Twin Peaks at 20

Spurred on by Radiator Heaven's declaration of "Twin Peaks week" (the series premiered twenty years ago yesterday) I'm taking a momentary break from my break, to re-present my 2008 episode-by-episode analysis of the groundbreaking TV show. It covered all of season one, the first half of season two (through the conclusion of the murder mystery), and the final episode. I also wrote about the disturbing and powerful prequel film, Fire Walk With Me, and put out a few other, random posts on the series as well. Without further ado, then, I prevent a centralized nexus for all my "Twin Peaks" pieces:


The picture came from Jeremy Richey's always eye-catching blog, Moon in the Gutter. Check out his post on the show.

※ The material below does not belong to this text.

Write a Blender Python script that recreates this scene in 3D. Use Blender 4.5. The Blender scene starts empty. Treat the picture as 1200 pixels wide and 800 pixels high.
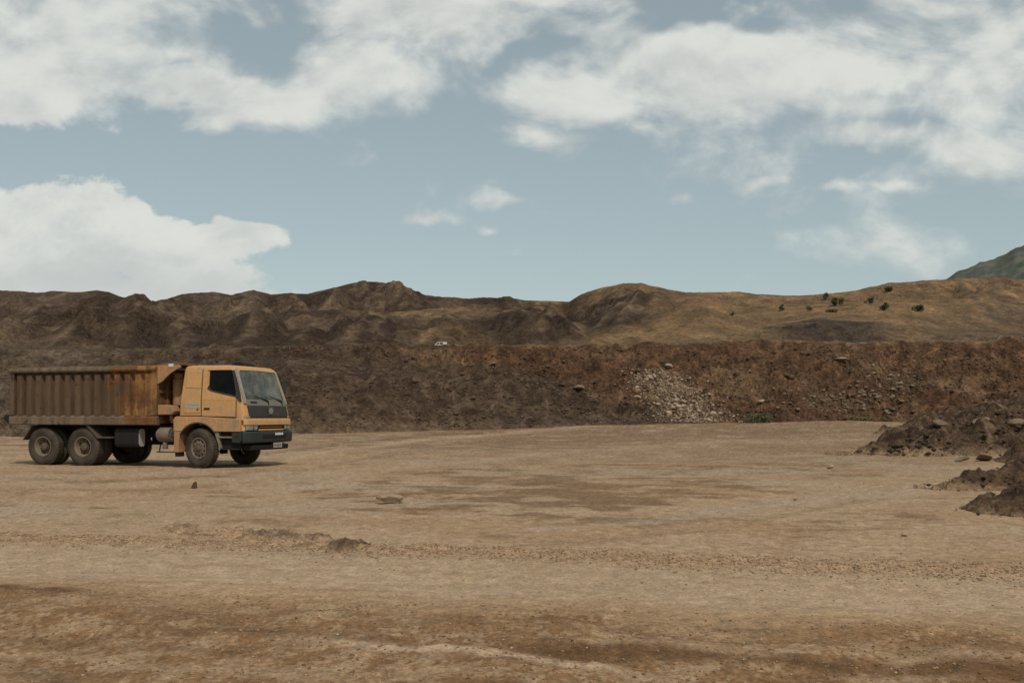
import bpy, bmesh, math, random
import numpy as np
from mathutils import Vector, Matrix
R = math.radians
rnd = random.Random(7)
rng = np.random.default_rng(11)
S = bpy.context.scene
COL = S.collection
F, HZ, CZ = 1166.7, 486.0, 1.45          # lens in photo pixels, horizon row, eye height

def U(px): return (px - 600.0) / F
def V(py): return (HZ - py) / F
def smooth(a, b, x):
    t = np.clip((x - a) / (b - a), 0, 1); return t * t * (3 - 2 * t)

# ------------------------------------------------------------------ noise
_p = np.random.default_rng(3).permutation(4096).astype(np.int32)
_ga = np.random.default_rng(5).uniform(0, 2 * np.pi, 4096)
_gc = np.cos(_ga).astype(np.float32); _gs = np.sin(_ga).astype(np.float32)
def perlin(x, y, seed=0):
    fx = np.floor(x); fy = np.floor(y)
    xi = fx.astype(np.int32) + seed * 131; yi = fy.astype(np.int32)
    xf = np.asarray(x - fx, np.float32); yf = np.asarray(y - fy, np.float32)
    ux = xf * xf * xf * (xf * (xf * 6 - 15) + 10); uy = yf * yf * yf * (yf * (yf * 6 - 15) + 10)
    p0 = _p[xi & 4095]; p1 = _p[(xi + 1) & 4095]
    def g(p, iy, dx, dy):
        a = _p[(p + iy) & 4095]
        return _gc[a] * dx + _gs[a] * dy
    n00 = g(p0, yi, xf, yf); n10 = g(p1, yi, xf - 1, yf)
    n01 = g(p0, yi + 1, xf, yf - 1); n11 = g(p1, yi + 1, xf - 1, yf - 1)
    a = n00 + (n10 - n00) * ux; b = n01 + (n11 - n01) * ux
    return (a + (b - a) * uy) * np.float32(1.5)
def fbm(x, y, o=5, seed=0, lac=2.03, gain=.5):
    s = 0; a = 1.0
    for i in range(o):
        s = s + a * perlin(x, y, seed + i); x = x * lac; y = y * lac; a *= gain
    return s
def ridged(x, y, o=4, seed=0, gain=.5):
    s = 0; a = 1.0; tot = 0
    for i in range(o):
        s = s + a * (1 - np.abs(perlin(x, y, seed + i)) * 1.6); tot += a
        x = x * 2.1; y = y * 2.1; a *= gain
    return s / tot

# ------------------------------------------------------------------ tagging
def tag(o, label=None, cat=None, group=None, kind=None):
    if label: o['label'] = label
    if cat: o['category'] = cat
    if group: o['group'] = group
    if kind: o['kind'] = kind
    return o
def empty(name, loc, rz=0.0):
    o = bpy.data.objects.new(name, None); COL.objects.link(o)
    o.location = loc; o.rotation_euler = (0, 0, rz); o.empty_display_size = .3
    return o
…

  1. Woa! I'm almost afraid to start looking at these individual episode summaries, since I only just watched all of Twin Peaks last summer. I was seriously hooked on the show, but haven't watched any of it since. Maybe I should buy the Gold Box set?

    All the same, I'm afraid to rewatch the show again because I'm worried that the magic of the originality of each episode will already have been worn off. I'm not sure the magic would still be there once you know what to expect. Am I wrong?

    One thing I hated about the second season: the lame attempts at humor. The biting sensibility of the first reason was replaced by humor that was infantile, juvenile, and just plain crass. Like when Bobby and the Madchken Amick character (what's her name again?) try to "raise" Leo Johnson while he's in a coma. Those scenes with the birthday parties and the spoon-feeding were just too much!

  2. Adam, in a way no, but the underlying tragedy only grows in significance and the sense of mystery deepens because Lynch's mysteries are only superficially solvable, anyway...

    Have you seen Fire Walk With Me? If so, what did you think? I thought it was a remarkable exculpation of what was going on beneath the cheerfully ironic surface of the show. I was troubled by it as well but thought it was ultimately more powerful and more honest than the series.

    Anyway, my episode analyses were written immediately after viewing the series for the first time; I went back and watched them all again, writing up a piece after each one. So in that sense they might serve as a good accompaniment to a re-viewing.

    I also tried to focus on what different writers and directors brought to the series - how the themes, characters, and style of the film could be pulled in subtly different directions depending on who was helming the given episode. That's also the sort of thing you only notice when taking a step back and watching it all again.

    The "humor" of the second season was appallingly bad. I've never such a sharp, incredibly obvious decline in quality on a TV show - it was like night and day. That's why I skipped from the conclusion of the Laura Palmer story to the very last episode of the series, which is actually one of the best - probably THE best, actually. The rest of the second season, particularly the dreadful middle section (things get slightly better after that, but still nowhere close to the earlier heights) is not just forgettable self-parody it's unbelievably embarrassing.

  3. Whoa. Massive. MovieMan. I guess I must apologize for my long absence at TSNY. Gave up reading for some time. I'll be back soon. I'm especially excited to read your reviews of Elephant (which I don't like, yet) and Tropical Malady (which I love)!


  4. Thanks for the shout-out! This is an impressive collection and I can remember when I first discovered your blog, being immediately drawn to these TP-related posts. Well done!

    The show really holds up well and I've even softened on the more awful parts of season 2 which I guess can happen when enough time passes. Even at its worst, TWIN PEAKS was better than a lot of show on TV today. It really paved the way for so many shows since and it's a shame that Lynch doesn't try another crack at TV with a network like AMC or HBO which might be more receptive and he wouldn't have to attract as huge a demographic. Fo course, after having been burned again with MULHOLLAND DR. I can certainly understand his hesitancy to go back to TV.

  5. JAFB, it's a good time to take a break as I'll be posting very infrequently for the next few months. (See the "I'll Be Back" post for more details.) Nonetheless, I will continue posting Best of the 21st Century? reviews on Wonders in the Dark, albeit once every two weeks instead of once a week for the time being.

    J.D., almost every major series now on TV (well, aside from popular but thoroughly conventional stuff like the Charlie Sheen show) can be directly traced back to the influence of Twin Peaks. It's really remarkable - everything from the detective shows to the quirky comedies to the sci-fi mystery shows like Lost. Of course, that's not surprising as it works both ways - TP was very much a synthesis of television's 40-year history up to that point, albeit with an ironic twist.